What this task involves.
Up to and including the line with "SC.view_settings.exposure = 0.68", please set down the entries below exactly, starting from the first line.

>> begin

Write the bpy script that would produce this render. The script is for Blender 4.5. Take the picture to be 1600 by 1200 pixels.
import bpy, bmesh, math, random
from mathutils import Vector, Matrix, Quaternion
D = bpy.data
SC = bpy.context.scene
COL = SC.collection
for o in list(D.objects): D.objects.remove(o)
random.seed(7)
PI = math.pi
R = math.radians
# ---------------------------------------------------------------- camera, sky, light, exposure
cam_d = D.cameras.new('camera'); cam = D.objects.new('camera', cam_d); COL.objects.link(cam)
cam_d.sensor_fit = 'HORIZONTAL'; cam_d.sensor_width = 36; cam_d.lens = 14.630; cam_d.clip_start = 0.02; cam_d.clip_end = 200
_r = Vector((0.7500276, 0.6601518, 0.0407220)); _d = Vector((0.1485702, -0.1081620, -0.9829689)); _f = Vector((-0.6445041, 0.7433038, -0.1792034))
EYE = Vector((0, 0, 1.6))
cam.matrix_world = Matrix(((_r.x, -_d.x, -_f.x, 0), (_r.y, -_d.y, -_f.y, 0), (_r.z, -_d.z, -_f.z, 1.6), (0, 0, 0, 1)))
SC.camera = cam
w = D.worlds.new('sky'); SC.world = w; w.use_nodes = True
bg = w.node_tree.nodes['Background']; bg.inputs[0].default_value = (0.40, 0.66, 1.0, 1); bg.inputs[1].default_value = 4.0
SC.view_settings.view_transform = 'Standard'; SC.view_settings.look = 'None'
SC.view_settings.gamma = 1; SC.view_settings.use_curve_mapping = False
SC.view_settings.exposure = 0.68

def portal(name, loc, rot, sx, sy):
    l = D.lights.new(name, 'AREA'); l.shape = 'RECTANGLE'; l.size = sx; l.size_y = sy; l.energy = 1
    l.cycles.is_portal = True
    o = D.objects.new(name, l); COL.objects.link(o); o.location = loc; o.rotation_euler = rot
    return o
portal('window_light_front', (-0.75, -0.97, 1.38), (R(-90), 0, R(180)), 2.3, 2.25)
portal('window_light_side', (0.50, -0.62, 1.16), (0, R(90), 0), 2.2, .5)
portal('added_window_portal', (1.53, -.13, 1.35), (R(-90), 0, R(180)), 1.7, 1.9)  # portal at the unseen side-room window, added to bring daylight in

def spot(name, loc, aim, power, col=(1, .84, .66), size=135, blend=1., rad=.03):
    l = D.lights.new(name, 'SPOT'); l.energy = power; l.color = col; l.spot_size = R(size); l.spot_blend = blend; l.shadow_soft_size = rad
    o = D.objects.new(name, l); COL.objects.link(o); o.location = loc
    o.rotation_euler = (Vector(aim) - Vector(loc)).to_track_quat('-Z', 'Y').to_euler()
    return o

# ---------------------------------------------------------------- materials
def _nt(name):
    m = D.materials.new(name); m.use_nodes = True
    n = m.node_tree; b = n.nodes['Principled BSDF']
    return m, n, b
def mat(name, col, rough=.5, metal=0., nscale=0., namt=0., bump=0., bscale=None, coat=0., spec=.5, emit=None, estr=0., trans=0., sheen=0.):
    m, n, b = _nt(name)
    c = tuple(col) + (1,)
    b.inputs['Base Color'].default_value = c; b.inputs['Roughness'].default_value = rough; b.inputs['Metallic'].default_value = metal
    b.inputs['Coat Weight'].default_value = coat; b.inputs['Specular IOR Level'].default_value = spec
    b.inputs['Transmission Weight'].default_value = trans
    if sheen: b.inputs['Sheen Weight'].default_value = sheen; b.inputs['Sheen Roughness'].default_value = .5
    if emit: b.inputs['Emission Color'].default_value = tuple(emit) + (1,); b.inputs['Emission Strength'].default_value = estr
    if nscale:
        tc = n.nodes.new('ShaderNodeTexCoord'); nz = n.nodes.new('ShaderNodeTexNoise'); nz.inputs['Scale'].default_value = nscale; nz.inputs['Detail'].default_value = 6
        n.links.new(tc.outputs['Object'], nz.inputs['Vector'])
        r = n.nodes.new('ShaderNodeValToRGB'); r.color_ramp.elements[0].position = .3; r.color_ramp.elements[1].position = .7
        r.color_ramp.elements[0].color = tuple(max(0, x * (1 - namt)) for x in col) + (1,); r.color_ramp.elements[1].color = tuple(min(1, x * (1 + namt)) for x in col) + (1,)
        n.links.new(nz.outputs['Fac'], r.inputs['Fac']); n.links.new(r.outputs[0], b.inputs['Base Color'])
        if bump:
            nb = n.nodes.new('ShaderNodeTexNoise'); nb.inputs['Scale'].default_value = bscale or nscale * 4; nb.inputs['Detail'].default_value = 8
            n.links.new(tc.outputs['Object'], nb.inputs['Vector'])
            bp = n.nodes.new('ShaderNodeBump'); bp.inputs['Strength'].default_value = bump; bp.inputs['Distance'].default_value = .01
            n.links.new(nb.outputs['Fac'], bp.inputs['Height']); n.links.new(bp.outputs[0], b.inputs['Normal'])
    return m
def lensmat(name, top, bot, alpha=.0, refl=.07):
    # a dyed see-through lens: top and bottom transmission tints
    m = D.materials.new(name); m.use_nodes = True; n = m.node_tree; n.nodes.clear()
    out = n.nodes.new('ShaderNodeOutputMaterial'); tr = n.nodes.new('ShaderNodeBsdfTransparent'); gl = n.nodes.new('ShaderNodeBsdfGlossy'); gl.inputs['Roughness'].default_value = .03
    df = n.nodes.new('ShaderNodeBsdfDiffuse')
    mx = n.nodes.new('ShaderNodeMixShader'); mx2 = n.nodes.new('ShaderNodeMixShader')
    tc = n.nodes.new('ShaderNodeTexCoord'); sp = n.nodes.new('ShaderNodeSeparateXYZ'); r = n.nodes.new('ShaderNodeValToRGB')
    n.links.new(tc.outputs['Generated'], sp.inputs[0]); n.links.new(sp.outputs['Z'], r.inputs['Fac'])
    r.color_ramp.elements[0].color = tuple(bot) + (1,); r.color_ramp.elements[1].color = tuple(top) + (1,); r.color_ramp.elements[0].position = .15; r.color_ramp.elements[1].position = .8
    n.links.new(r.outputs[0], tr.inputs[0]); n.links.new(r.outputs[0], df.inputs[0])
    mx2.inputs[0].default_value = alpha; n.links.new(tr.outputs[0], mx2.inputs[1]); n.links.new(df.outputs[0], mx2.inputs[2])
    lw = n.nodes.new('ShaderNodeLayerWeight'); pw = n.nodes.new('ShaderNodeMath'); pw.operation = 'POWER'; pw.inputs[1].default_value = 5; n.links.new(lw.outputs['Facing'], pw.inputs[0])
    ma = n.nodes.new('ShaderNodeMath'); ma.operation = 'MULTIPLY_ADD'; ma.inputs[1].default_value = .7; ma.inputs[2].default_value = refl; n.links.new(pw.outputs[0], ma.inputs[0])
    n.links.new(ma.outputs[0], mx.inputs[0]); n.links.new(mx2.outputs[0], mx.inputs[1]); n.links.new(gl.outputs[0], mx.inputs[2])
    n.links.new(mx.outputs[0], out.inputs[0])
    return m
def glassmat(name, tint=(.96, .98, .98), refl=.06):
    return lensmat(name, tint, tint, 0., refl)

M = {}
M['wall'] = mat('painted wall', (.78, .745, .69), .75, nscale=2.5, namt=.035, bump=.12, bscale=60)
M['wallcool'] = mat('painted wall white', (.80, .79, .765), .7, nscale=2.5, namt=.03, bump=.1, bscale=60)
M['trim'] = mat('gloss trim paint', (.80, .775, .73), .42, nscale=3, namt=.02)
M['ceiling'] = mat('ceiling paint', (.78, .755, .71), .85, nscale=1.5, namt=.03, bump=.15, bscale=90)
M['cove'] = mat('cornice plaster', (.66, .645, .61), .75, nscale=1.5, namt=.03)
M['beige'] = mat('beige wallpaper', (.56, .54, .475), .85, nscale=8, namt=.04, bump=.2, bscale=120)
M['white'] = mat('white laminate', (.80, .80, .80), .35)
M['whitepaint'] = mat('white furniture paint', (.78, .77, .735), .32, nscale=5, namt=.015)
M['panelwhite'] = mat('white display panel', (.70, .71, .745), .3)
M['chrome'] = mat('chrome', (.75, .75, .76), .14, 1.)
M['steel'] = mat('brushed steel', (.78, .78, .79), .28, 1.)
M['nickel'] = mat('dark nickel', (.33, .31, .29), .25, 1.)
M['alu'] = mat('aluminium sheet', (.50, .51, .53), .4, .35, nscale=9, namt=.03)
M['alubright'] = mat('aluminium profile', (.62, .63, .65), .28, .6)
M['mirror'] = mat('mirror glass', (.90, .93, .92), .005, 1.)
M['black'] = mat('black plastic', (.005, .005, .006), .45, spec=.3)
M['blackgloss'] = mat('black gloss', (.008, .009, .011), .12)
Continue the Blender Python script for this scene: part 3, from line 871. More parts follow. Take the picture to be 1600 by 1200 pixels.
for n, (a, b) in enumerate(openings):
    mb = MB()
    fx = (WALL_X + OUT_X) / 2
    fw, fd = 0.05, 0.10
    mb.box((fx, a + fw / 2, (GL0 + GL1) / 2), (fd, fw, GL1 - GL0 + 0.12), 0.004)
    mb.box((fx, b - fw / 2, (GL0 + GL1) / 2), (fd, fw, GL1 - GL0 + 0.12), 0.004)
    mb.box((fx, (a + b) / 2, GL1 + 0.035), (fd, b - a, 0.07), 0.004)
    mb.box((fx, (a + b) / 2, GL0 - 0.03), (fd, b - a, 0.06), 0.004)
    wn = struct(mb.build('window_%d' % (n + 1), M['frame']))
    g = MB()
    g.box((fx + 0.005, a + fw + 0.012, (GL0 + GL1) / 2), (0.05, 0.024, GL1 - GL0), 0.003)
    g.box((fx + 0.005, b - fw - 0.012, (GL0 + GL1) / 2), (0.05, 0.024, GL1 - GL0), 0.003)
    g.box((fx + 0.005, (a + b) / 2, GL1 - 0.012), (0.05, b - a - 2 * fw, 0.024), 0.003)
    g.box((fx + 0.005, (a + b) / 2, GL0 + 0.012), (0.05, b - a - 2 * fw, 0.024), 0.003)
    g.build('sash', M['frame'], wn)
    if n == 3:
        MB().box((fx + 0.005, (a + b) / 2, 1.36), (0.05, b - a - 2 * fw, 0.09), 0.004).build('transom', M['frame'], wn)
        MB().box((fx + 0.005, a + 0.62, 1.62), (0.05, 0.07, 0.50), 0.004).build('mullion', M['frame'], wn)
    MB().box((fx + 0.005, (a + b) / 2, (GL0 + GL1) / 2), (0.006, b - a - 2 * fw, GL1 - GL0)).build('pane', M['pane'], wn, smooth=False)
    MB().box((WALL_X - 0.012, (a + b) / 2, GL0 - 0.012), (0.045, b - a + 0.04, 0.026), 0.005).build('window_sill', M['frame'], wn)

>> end

Expected answer.
Write the bpy script that would produce this render. The script is for Blender 4.5. Take the picture to be 1600 by 1200 pixels.
import bpy, bmesh, math, random
from mathutils import Vector, Matrix, Quaternion
D = bpy.data
SC = bpy.context.scene
COL = SC.collection
for o in list(D.objects): D.objects.remove(o)
random.seed(7)
PI = math.pi
R = math.radians
# ---------------------------------------------------------------- camera, sky, light, exposure
cam_d = D.cameras.new('camera'); cam = D.objects.new('camera', cam_d); COL.objects.link(cam)
cam_d.sensor_fit = 'HORIZONTAL'; cam_d.sensor_width = 36; cam_d.lens = 14.630; cam_d.clip_start = 0.02; cam_d.clip_end = 200
_r = Vector((0.7500276, 0.6601518, 0.0407220)); _d = Vector((0.1485702, -0.1081620, -0.9829689)); _f = Vector((-0.6445041, 0.7433038, -0.1792034))
EYE = Vector((0, 0, 1.6))
cam.matrix_world = Matrix(((_r.x, -_d.x, -_f.x, 0), (_r.y, -_d.y, -_f.y, 0), (_r.z, -_d.z, -_f.z, 1.6), (0, 0, 0, 1)))
SC.camera = cam
w = D.worlds.new('sky'); SC.world = w; w.use_nodes = True
bg = w.node_tree.nodes['Background']; bg.inputs[0].default_value = (0.40, 0.66, 1.0, 1); bg.inputs[1].default_value = 4.0
SC.view_settings.view_transform = 'Standard'; SC.view_settings.look = 'None'
SC.view_settings.gamma = 1; SC.view_settings.use_curve_mapping = False
SC.view_settings.exposure = 0.68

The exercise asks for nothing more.